=== TASK PROMPT ===
Transcribe the records below exactly, from their first line through the line containing "w.node_tree.nodes['Background'].inputs[1].default_value = 1.0". Omit every line after it.

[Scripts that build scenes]

START

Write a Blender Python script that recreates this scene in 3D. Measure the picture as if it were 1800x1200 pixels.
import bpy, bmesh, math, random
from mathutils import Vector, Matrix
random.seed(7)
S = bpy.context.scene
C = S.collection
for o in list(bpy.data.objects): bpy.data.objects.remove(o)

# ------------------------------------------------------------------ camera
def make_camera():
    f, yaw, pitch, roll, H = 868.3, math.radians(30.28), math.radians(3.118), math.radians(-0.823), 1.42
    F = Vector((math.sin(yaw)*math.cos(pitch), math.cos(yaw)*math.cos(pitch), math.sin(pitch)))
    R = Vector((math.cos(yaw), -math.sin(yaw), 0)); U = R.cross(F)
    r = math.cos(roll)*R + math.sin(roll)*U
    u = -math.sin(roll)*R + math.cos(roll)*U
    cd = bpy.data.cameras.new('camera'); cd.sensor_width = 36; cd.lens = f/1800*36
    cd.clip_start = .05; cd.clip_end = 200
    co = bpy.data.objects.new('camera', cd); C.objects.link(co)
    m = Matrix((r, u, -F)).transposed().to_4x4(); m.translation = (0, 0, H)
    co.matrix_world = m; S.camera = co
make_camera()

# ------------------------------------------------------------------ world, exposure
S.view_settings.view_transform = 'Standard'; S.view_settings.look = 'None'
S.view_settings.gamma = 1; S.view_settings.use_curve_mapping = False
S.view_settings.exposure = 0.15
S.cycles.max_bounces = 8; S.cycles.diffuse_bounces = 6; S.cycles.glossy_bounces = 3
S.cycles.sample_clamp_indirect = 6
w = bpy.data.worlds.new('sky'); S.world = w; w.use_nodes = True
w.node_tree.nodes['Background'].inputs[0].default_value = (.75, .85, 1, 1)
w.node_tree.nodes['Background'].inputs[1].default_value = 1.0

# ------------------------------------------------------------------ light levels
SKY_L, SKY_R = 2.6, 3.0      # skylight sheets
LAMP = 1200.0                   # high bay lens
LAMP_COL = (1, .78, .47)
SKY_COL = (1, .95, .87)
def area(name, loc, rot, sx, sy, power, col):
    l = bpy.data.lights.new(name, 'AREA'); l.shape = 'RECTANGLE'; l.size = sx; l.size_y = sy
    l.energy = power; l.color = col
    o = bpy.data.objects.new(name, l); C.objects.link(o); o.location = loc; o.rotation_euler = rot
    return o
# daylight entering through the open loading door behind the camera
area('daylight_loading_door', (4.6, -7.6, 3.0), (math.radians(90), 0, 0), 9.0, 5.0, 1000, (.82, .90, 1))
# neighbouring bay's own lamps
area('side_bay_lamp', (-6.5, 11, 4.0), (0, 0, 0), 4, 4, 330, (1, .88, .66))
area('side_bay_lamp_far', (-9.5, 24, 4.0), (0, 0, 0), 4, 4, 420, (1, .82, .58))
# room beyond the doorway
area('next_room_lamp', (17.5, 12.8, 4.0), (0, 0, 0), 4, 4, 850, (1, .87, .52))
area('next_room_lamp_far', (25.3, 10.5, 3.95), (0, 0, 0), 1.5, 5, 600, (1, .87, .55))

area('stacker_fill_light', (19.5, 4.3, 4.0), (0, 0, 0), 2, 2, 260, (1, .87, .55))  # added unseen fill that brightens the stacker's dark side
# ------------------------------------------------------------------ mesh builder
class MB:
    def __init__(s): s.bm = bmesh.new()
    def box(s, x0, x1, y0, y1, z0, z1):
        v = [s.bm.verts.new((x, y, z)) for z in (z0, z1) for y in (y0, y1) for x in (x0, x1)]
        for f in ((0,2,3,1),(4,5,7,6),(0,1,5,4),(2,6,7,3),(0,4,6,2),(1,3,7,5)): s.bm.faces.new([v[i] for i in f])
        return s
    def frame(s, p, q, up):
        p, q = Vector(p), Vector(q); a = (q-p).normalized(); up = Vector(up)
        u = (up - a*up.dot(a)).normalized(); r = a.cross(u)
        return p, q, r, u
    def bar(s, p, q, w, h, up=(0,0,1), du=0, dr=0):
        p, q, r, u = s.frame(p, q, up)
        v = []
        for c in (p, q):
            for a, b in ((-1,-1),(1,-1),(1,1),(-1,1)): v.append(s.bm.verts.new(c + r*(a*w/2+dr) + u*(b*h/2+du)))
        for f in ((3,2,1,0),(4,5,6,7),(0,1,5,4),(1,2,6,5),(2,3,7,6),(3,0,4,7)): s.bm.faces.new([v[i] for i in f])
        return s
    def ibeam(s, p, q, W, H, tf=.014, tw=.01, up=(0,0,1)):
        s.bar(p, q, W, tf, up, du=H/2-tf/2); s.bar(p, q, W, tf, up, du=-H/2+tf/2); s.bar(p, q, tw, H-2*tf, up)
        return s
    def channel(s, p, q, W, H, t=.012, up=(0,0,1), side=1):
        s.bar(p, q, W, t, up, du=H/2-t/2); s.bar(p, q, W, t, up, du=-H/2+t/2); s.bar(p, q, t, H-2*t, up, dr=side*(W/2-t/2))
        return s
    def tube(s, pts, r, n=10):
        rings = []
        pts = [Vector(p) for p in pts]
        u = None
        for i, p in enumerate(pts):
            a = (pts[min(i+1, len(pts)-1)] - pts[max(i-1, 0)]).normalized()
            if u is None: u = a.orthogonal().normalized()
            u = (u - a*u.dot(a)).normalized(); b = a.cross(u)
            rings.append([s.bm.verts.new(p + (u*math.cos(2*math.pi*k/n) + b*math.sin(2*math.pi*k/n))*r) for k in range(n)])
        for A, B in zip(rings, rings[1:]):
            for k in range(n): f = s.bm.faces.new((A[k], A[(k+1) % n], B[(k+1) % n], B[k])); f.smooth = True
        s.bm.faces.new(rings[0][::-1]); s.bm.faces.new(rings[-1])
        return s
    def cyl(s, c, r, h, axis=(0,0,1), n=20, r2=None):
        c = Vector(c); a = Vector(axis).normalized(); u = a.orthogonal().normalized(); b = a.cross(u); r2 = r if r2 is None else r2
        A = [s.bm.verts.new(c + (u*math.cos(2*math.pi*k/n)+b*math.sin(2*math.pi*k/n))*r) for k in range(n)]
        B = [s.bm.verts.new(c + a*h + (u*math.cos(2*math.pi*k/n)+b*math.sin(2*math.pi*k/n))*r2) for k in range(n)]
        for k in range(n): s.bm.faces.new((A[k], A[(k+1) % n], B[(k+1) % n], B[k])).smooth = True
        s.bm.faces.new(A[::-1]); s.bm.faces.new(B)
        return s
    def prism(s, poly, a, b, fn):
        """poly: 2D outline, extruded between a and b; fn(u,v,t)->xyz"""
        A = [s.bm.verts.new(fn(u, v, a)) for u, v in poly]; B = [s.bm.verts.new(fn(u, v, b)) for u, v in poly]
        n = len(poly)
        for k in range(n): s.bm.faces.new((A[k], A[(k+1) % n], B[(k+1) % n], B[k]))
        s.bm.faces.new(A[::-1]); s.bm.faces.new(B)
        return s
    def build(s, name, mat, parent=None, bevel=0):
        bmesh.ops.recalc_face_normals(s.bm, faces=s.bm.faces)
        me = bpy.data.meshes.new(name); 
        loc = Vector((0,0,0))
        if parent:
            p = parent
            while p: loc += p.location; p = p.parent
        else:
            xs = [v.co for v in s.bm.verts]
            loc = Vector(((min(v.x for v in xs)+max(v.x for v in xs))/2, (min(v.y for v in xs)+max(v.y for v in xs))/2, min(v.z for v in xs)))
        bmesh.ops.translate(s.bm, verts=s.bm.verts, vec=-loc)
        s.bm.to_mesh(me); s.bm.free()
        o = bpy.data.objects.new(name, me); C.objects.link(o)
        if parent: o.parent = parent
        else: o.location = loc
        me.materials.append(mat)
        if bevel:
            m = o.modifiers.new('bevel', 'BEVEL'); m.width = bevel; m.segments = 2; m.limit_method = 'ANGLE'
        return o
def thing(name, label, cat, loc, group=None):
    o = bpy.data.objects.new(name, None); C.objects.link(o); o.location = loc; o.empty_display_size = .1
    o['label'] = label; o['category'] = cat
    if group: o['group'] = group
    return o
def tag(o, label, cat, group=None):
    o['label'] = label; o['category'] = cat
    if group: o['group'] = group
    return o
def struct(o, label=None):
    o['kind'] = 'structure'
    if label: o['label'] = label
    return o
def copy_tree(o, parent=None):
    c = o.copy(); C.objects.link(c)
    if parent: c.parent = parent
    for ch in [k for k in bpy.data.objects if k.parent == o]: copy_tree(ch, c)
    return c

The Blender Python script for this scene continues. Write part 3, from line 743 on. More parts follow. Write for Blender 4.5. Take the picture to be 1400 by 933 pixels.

END

=== SOLUTION ===
Write a Blender Python script that recreates this scene in 3D. Measure the picture as if it were 1800x1200 pixels.
import bpy, bmesh, math, random
from mathutils import Vector, Matrix
random.seed(7)
S = bpy.context.scene
C = S.collection
for o in list(bpy.data.objects): bpy.data.objects.remove(o)

# ------------------------------------------------------------------ camera
def make_camera():
    f, yaw, pitch, roll, H = 868.3, math.radians(30.28), math.radians(3.118), math.radians(-0.823), 1.42
    F = Vector((math.sin(yaw)*math.cos(pitch), math.cos(yaw)*math.cos(pitch), math.sin(pitch)))
    R = Vector((math.cos(yaw), -math.sin(yaw), 0)); U = R.cross(F)
    r = math.cos(roll)*R + math.sin(roll)*U
    u = -math.sin(roll)*R + math.cos(roll)*U
    cd = bpy.data.cameras.new('camera'); cd.sensor_width = 36; cd.lens = f/1800*36
    cd.clip_start = .05; cd.clip_end = 200
    co = bpy.data.objects.new('camera', cd); C.objects.link(co)
    m = Matrix((r, u, -F)).transposed().to_4x4(); m.translation = (0, 0, H)
    co.matrix_world = m; S.camera = co
make_camera()

# ------------------------------------------------------------------ world, exposure
S.view_settings.view_transform = 'Standard'; S.view_settings.look = 'None'
S.view_settings.gamma = 1; S.view_settings.use_curve_mapping = False
S.view_settings.exposure = 0.15
S.cycles.max_bounces = 8; S.cycles.diffuse_bounces = 6; S.cycles.glossy_bounces = 3
S.cycles.sample_clamp_indirect = 6
w = bpy.data.worlds.new('sky'); S.world = w; w.use_nodes = True
w.node_tree.nodes['Background'].inputs[0].default_value = (.75, .85, 1, 1)
w.node_tree.nodes['Background'].inputs[1].default_value = 1.0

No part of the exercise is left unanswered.